Dáil debates

Tuesday, 12 March 2013

Job Creation and Economic Growth: Motion [Private Members]

 

8:40 pm

Photo of Pádraig Mac LochlainnPádraig Mac Lochlainn (Donegal North East, Sinn Fein) | Oireachtas source

I had hoped to have an opportunity to discuss the unemployment crisis in County Donegal with the Minister at an earlier stage last year, but his colleague, the Minister of State, took the debate on that occasion. I will take this opportunity to take the Minister through the history of the unemployment crisis in County Donegal as the crisis is not. As he will recall, the Fruit of the Loom textile industry collapsed in County Donegal and the signs of its decline were evident in the late 1990s. It finally collapsed in the early 2000s. An employment task force was established by the then Government to address the crisis caused not only by the collapse of Fruit of the Loom but also the collapse off the entire textile industry in the region. Definite job creation targets were put in place in the next seven years that would have amounted to a net gain of approximately 6,000 jobs. That was the scale of what was required to allow County Donegal to start to catch up with the then employment levels across the State. After a period of almost seven years, however, there was no real progress. Unemployment levels in the county were still at or around 14% to 15% which at the time were almost four times the national average. An interdepartmental group was set up to work across all Departments as there was a unique job creation challenge in County Donegal. As we approached the late 2000s, some 8,300 people were unemployed in the county, a large number of people equating to an unemployment level of 14%.

The level of unemployment in County Donegal today is 28%, which means approximately 23,000 people are out of full-time employment. This presents a profound crisis in the county. Donegal is a county with natural entrepreneurs, people who want to work if they were given the chance to do so. In that respect, there are one or two examples. Primerica stands out as a solid example of what the workforce in County Donegal has to offer, if given the chance.

I will give the Minister some shocking statistics. I remind him that while unemployment levels are bad throughout the country, the unemployment levels in County Donegal are the highest in the State by a mile, while the youth unemployment rate is almost at 50%. I will cite statistics for last year for the job creation agencies. In the case of Enterprise Ireland, there were 129 net job losses in County Donegal. The number of site visits by IDA Ireland in the county in 2012 was zero, despite the crisis we face in the county.

As the Minister will be aware, IDA Ireland was to ensure 50% of jobs would be created outside the major cities of Dublin and Cork.
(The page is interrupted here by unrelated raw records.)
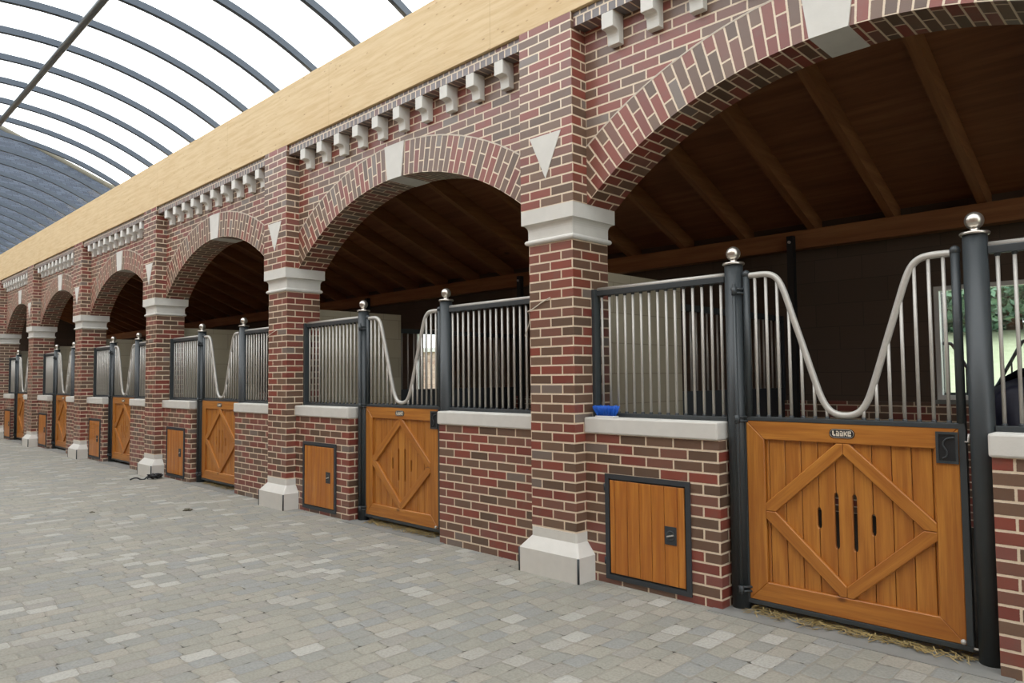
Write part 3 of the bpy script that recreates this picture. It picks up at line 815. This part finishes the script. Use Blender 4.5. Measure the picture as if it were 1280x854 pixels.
# ------------------------------------------------------------------ stall roof: deck, rafters, wall plate
ce = empty('ceiling', (0, 0, 0), kind='structure', label='boarded timber roof over the stalls')
sl = -.42; z0 = 4.66; dk = .20
rz = lambda y: z0+sl*y
d = MB(); y0, y1 = .142, BACK_Y+.3
pts = lambda x, y, z: (x, y, z)
A = [(XE0, y0, rz(y0)+dk), (XE1, y0, rz(y0)+dk), (XE1, y1, rz(y1)+dk), (XE0, y1, rz(y1)+dk)]
B = [(x, y, z+.05) for x, y, z in A]
for q, fl in ((A, 1), (B, 0)):
    uv = [(p[1], p[0]) for p in q]
    d.face(list(reversed(q)) if fl else q, list(reversed(uv)) if fl else uv)
for k in range(4): d.face([A[k], A[(k+1) % 4], B[(k+1) % 4], B[k]], [(0, 0), (1, 0), (1, .05), (0, .05)])
d.build('roof_deck', M_DECK, ce)
raf = None; x = XE1-.4; xs = 1.66
k0 = -6
for k in range(-6, 34):
    x = xs-.8*k
    if x < XE0+.3 or x > XE1-.2: continue
    if raf is None:
        q = MB(); hw = .04; y0_, y1_ = .16, BACK_Y-.002
        P = [(y0_, rz(y0_)), (y1_, rz(y1_)), (y1_, rz(y1_)+dk), (y0_, rz(y0_)+dk)]
        L = [(-hw, y, z) for y, z in P]; R_ = [(hw, y, z) for y, z in P]
        for j in range(4):
            j2 = (j+1) % 4; q.face([L[j], L[j2], R_[j2], R_[j]], [(0, L[j][1]), (0, L[j2][1]), (.08, L[j2][1]), (.08, L[j][1])])
        q.face(list(reversed(L)), [(p[2], p[1]) for p in reversed(L)]); q.face(R_, [(p[2], p[1]) for p in R_])
        raf = q.build('rafter', M_RAFT, ce, (x, 0, 0))
    else:
        dd = raf.copy(); COL.objects.link(dd); dd.parent = ce; dd.location = (x, 0, 0)
MB().box((XE0, 3.74, 2.86), (XE1, 3.88, 3.06), wood='x').build('rafter_beam', M_RAFT, ce)
for x in (-.13, -4.28, -8.3, 3.9):
    q = MB().box((x-.035, 3.66, 0), (x+.035, 3.735, 3.0)); hp = q.build('steel_upright', M_BLACK, ce)
    MB().tube([(x, 3.659, 2.93), (x, 3.64, 2.93)], .016, 10).build('bolt_head', M_ZINC, hp)

# ------------------------------------------------------------------ barrel glazed roof over the aisle
RR, RCY, RCZ = 4.46, -2.05, 5.505-4.46
ANG = math.asin(.514)
br = empty('ceiling_glazed', (0, 0, 0), kind='structure', label='barrel roof of clear sheets on curved steel ribs')
def arc(r, n=28, a0=-ANG, a1=ANG): return [(RCY+r*math.sin(a0+(a1-a0)*k/n), RCZ+r*math.cos(a0+(a1-a0)*k/n)) for k in range(n+1)]
q = MB(); hw = .028; inn, outr = arc(RR), arc(RR+.075)
for (a, a2, o, o2) in zip(inn, inn[1:], outr, outr[1:]):
    q.face([(-hw, *a), (-hw, *a2), (hw, *a2), (hw, *a)], [(0, 0)]*4, True)
    q.face([(-hw, *o), (hw, *o), (hw, *o2), (-hw, *o2)], [(0, 0)]*4, True)
    q.face([(-hw, *a), (-hw, *o), (-hw, *o2), (-hw, *a2)], [(0, 0)]*4)
    q.face([(hw, *a), (hw, *a2), (hw, *o2), (hw, *o)], [(0, 0)]*4)
q.face([(-hw, *inn[0]), (hw, *inn[0]), (hw, *outr[0]), (-hw, *outr[0])], [(0, 0)]*4); q.face([(hw, *inn[-1]), (-hw, *inn[-1]), (-hw, *outr[-1]), (hw, *outr[-1])], [(0, 0)]*4)
rib = None
KX = [-40, -25, -20.84, -16.64, -12.45, -8.37, -4.27, -2.2, -.13, 1.9, 3.2, 20]
KD = [1.384, 1.384, .722, .091, -.269, -.422, -.409, -.355, -.272, -.247, -.305, -.305]
def wx(X):
    for a, b, p, r in zip(KX, KX[1:], KD, KD[1:]):
        if a <= X <= b: return X+p+(r-p)*(X-a)/(b-a)
    return X
RIBX = [wx(-4.5+.855*k) for k in range(18, -26, -1) if XE0+.3 < wx(-4.5+.855*k) < XE1-.2]
for x in RIBX:
    if rib is None: rib = q.build('roof_rib', M_RIB, br, (x, 0, 0))
    else:
        dd = rib.copy(); COL.objects.link(dd); dd.parent = br; dd.location = (x, 0, 0)
MB().tube([(XE0, -1.83, 5.455), (XE1, -1.83, 5.455)], .040, 14).build('roof_purlin', M_PURL, br)
g = MB(); gi = arc(RR+.078)
for a, b in zip(gi, gi[1:]):
    g.face([(XE0, *a), (XE0, *b), (XE1, *b), (XE1, *a)], [(0, 0)]*4, True)
g.build('clear_sheet', M_GLAZ, br)
tag(MB().box((XE0-.3, -4.65, 0), (XE0-.001, .14, 4.89)).build('wall_far_blocker', MB_BRICK), kind='structure', label='unseen brick wall added to block light at the far end of the aisle')  # out of view; added so the far bays get less light
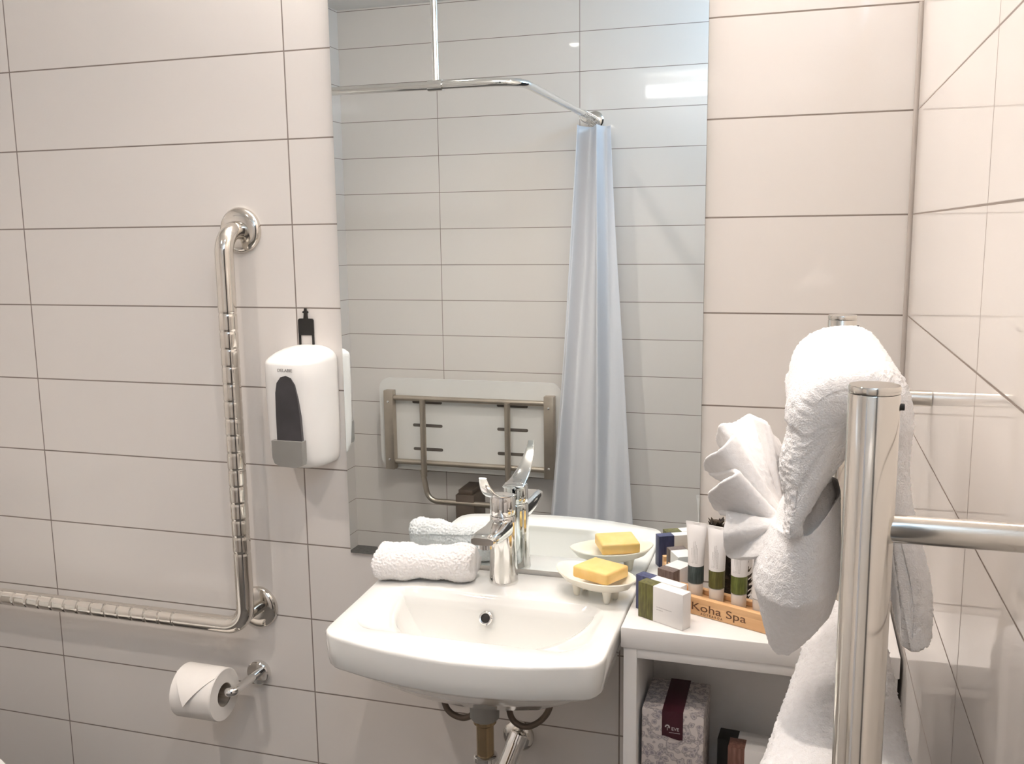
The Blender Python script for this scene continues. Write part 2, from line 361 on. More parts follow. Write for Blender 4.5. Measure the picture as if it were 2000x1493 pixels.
# ------------------------------------------------------------------ grab bar
t = thing('grab_bar', 'chrome L-shaped grab bar with ridged grip on the tiled wall', 'grab bar', (-1.14, 0, 0.665))
yb = -0.06
path = arc_path([(-1.14, -0.012, 1.412), (-1.14, yb, 1.412), (-1.14, yb, 0.668), (-1.95, yb, 0.668), (-1.95, -0.012, 0.668)], 0.042, 10)
path = resample(path, 0.0016)
def gr(i):
    p = path[i]; r = 0.0165
    s = None
    if abs(p.x + 1.14) < 0.002 and 0.80 < p.z < 1.29: s = p.z
    if abs(p.z - 0.668) < 0.002 and p.x < -1.27 and p.x > -1.85: s = p.x
    if s is not None:
        k = (s / 0.032) % 1.0; r -= 0.0011 * math.exp(-((k - 0.5) / 0.07) ** 2)
    return r
obj('rail', tube(BM(), path, gr, 24), m_steel, t)
fl = [(0.041, 0.0005), (0.0415, -0.006), (0.038, -0.011), (0.030, -0.0135), (0.020, -0.0145)]
for c in ((-1.14, 0, 1.412), (-1.95, 0, 0.668)):
    obj('flange', lathe(BM(), fl, c, 'Y'), m_steel, t)
b = BM(); lathe(b, fl, (-1.148, 0, 0.685), 'Y'); obj('flange', b, m_steel, t)
obj('stem', tube(BM(), arc_path([(-1.148, -0.01, 0.685), (-1.146, -0.045, 0.685), (-1.148, -0.062, 0.69)], 0.01, 4), 0.012, 16), m_steel, t)

# ------------------------------------------------------------------ soap dispenser
t = thing('soap_dispenser', 'white wall-mounted soap dispenser with dark window and grey push button', 'soap dispenser', (-0.9985, 0, 0.975))
xc = -1.011
def disp_loop(z, w, y0, d, n=40, p=3.4):
    out = [(xc + w, y0, z), (xc + w, -0.0008, z), (xc - w, -0.0008, z), (xc - w, y0, z)]
    out = []
    for k in range(n + 1):
        a = PI * k / n; cx = math.cos(a); sy = math.sin(a)
        out.append((xc + w * math.copysign(abs(cx) ** (2 / p), cx), -0.0008 - d * abs(sy) ** (2 / p), z))
    return out
lv = [(0.990, 0.030, .040), (0.9885, 0.040, .056), (0.991, .0470, .074), (0.999, .0515, .086), (1.01, .0535, .092), (1.05, .0550, .097), (1.11, .0555, .099), (1.15, .0555, .0995), (1.178, .0552, .099), (1.183, .0545, .096), (1.188, .052, .086), (1.194, .0465, .068), (1.199, .038, .048), (1.2025, .026, .028), (1.204, .012, .012)]
bm = BM(); rings(bm, [disp_loop(z, ww, 0, d) for z, ww, d in lv])
obj('body', bm, m_plastic, t, angle=50)
def win_out(y):
    pts = [(-0.0245, 1.046), (-0.0245, 1.09), (-0.0235, 1.13), (-0.020, 1.148), (-0.012, 1.158), (-0.002, 1.161), (0.008, 1.157), (0.015, 1.145), (0.0195, 1.12), (0.023, 1.085), (0.0245, 1.046)]
    return [(xc + 0.0085 + a, b_) for a, b_ in pts]
obj('window', prism(BM(), win_out(0), -0.1015, -0.095, 0.0008), m_window, t)
bt = [(-0.028, 1.046), (0.0275, 1.046), (0.0275, 1.01), (0.026, 1.003), (0.014, 0.999), (-0.014, 1.0), (-0.024, 1.005), (-0.0275, 1.015)]
obj('push_button', prism(BM(), [(xc + .006 + a * 1.08, b_) for a, b_ in bt], -0.1075, -0.092, 0.003), m_grey, t)
bm = place(text_bm('DELABIE', 0.0078, 0.0003), basis((xc + 0.005, -0.1001, 1.1675), (1, 0, 0), (0, 0, 1), (0, -1, 0)))
obj('lettering', bm, m_print, t, False)

bm = BM(); hx = -1.0155
prism(bm, rrect(hx - .0155, hx + .0155, 1.221, 1.2515, .004), -0.0035, -0.0006)
prism(bm, [(hx - .0042, 1.251), (hx + .0042, 1.251), (hx + .0028, 1.262), (hx + .003, 1.2665), (hx - .003, 1.2665), (hx - .0028, 1.262)], -0.0035, -0.0006)
prism(bm, rrect(hx - .0055, hx + .0055, 1.2612, 1.2650, .001, 2), -0.0036, -0.0006)
prism(bm, rrect(hx - .0022, hx + .0022, 1.266, 1.2705, .001, 2), -0.0035, -0.0006)
for sx in (-1, 1):
    a = hx + sx * .0135; prism(bm, [(a - .0018, 1.2165), (a + .0018, 1.2165), (a + .0018, 1.223), (a - .0018, 1.223)], -0.0035, -0.0006)
    prism(bm, [(a - .0018, 1.195), (a + .0018, 1.195), (a + .0018, 1.217), (a - .0018, 1.217)], -0.0035, -0.0006)
obj('dispenser_key', bm, m_black, None, False, 'flat black plastic key with two prongs behind the soap dispenser', 'key')

# ------------------------------------------------------------------ toilet roll and holder
t = thing('toilet_roll_holder', 'chrome toilet roll holder with round wall flange below the grab bar', 'toilet roll holder', (-1.15, 0, 0.548))
obj('flange', lathe(BM(), [(0.024, 0.0003), (0.024, -0.010), (0.022, -0.012), (0.012, -0.0125)], (-1.155, 0, 0.548), 'Y'), m_chrome, t)
obj('arm', tube(BM(), resample(arc_path([(-1.155, -0.010, 0.548), (-1.155, -0.094, 0.548), (-1.270, -0.094, 0.548)], 0.014, 8), 0.01), 0.0085, 20), m_chrome, t)
obj('end_cap', lathe(BM(), [(0.011, 0), (0.012, -0.003), (0.010, -0.006)], (-1.268, -0.094, 0.548), 'X'), m_chrome, t)
rx0, rx1, rr_, rc = -1.262, -1.174, 0.050, (-0.094, 0.5425)
t = thing('toilet_roll', 'white toilet roll with its end sheet folded to a point', 'toilet roll', (-1.228, rc[0], rc[1] - rr_))
bm = BM()
lathe(bm, [(0.0225, 0), (rr_ - .002, 0), (rr_, .002), (rr_, rx1 - rx0 - .002), (rr_ - .002, rx1 - rx0), (0.0225, rx1 - rx0)], (rx0, rc[0], rc[1]), 'X', 64, False, False)
obj('paper', bm, m_paper, t)
bm = BM(); lathe(bm, [(0.0225, .001), (0.0225, rx1 - rx0 - .001), (0.0212, rx1 - rx0 - .001), (0.0212, .001), (0.0225, .001)], (rx0, rc[0], rc[1]), 'X', 40, False, False)
obj('core', bm, m_kraft, t)
# folded point lying on the front of the roll
bm = BM()
def onroll(x, a, off): return Vector((x, rc[0] - (rr_ + off) * math.cos(a), rc[1] + (rr_ + off) * math.sin(a)))
tri = [(rx0 + .001, 1.15), (rx1 - .001, 1.05), (rx0 + 0.037, -0.05)]
n = 14; g = {}
for i in range(n + 1):
    for j in range(n + 1 - i):
        u, v = i / n, j / n; ww = 1 - u - v
        x = tri[0][0] * ww + tri[1][0] * u + tri[2][0] * v; a = tri[0][1] * ww + tri[1][1] * u + tri[2][1] * v
        lift = 0.0016 + 0.007 * v * v
        g[i, j] = (bm.verts.new(onroll(x, a, lift)), bm.verts.new(onroll(x, a, lift - 0.0012)))
for i in range(n):
    for j in range(n - i):
        for s in (0, 1):
            bm.faces.new([g[i, j][s], g[i + 1, j][s], g[i, j + 1][s]])
            if i + j < n - 1: bm.faces.new([g[i + 1, j][s], g[i + 1, j + 1][s], g[i, j + 1][s]])
bnd = [(i, 0) for i in range(n + 1)] + [(n - j, j) for j in range(1, n + 1)] + [(0, n - k) for k in range(1, n)]
for p, q in zip(bnd, bnd[1:] + bnd[:1]): bm.faces.new([g[p][0], g[q][0], g[q][1], g[p][1]])
obj('folded_sheet', bm, m_paper, t)

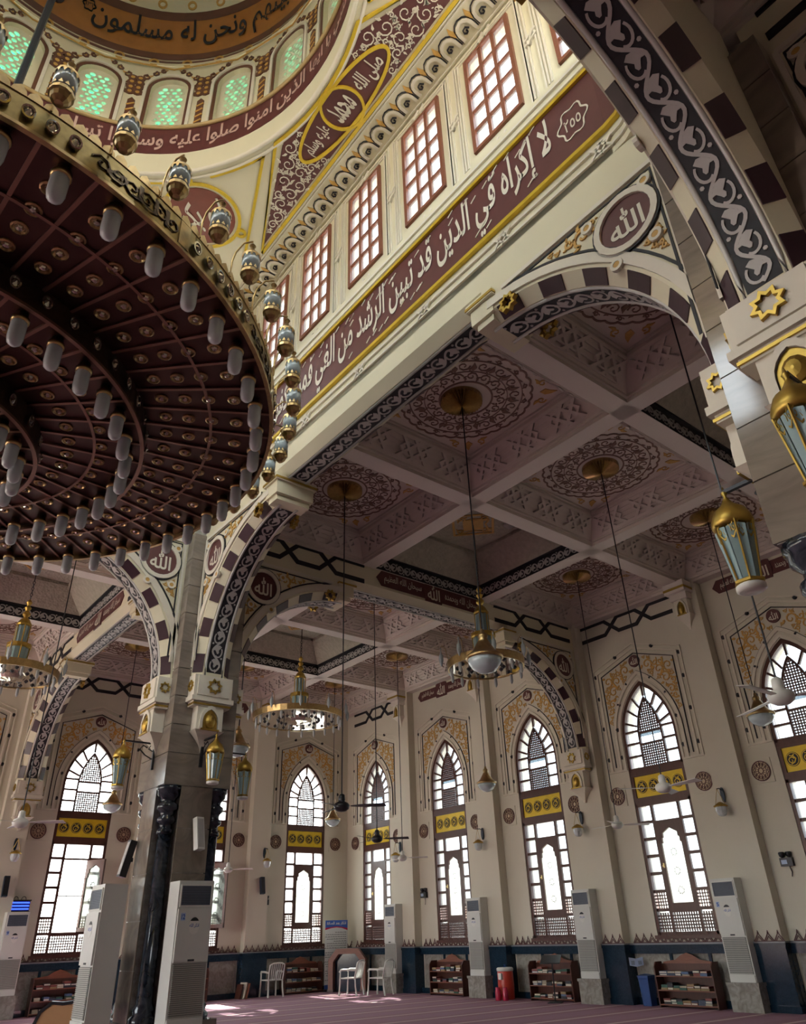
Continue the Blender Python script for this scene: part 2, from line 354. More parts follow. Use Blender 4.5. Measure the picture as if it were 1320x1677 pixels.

However, outside of Dublin, Cork, Galway, Limerick and County Louth, the percentage of jobs attracted to rural Ireland, including my county of Donegal, which has approximately 50% of the population was 2.5% of the overall number of jobs attracted to the country. I commend IDA Ireland for its work. When I was my party's spokesperson on foreign affairs and trade, I had the opportunity to see for myself in the United States the reputation it had earned and the work it did there, but it is not attracting jobs to the regions. I note in the Minister's latest plan that he has apparently scrapped the 50% target. How can he stand over this? How could he go on a Donegal radio station or visit the county and tell the people there that the Government has its finger on the pulse and that he is aware of the extent of the crisis?

As the Minister knows, there are solutions. He does not need to listen to Sinn Féin in this respect. The Irish Congress of Trade Unions and every Nobel Prize winning economist would tell him that we need to reverse the insanity of only having austerity policies. There are billions of euro in the National Pensions Reserve Fund; there is also the European Investment Bank and there are pension funds in Ireland. Therefore, there are resources that could be deployed. People must be given hope. As a representative of the people of Donegal, the level of unemployment in the county has gone from bad to worse. People there want to work and the Government must meet them half way. It must attract investment into the regions and assist employers to keep employees in work. We have given the Minister a range of proposals which we have presented in our jobs plan. I have given him the figures for my county and they are indefensible. His colleague, the Minister of State, Deputy John Perry, has joined him. I addressed the Minister of State last year and brought these numbers to his attention. The Minister knows the wider issues involved. I cannot stand here and not directly bring to his attention the scale of the crisis in County Donegal and the failure of the job creation agencies and the Government to address it. He must give the people of the county some hope. I, therefore, ask him to take on board what I have said.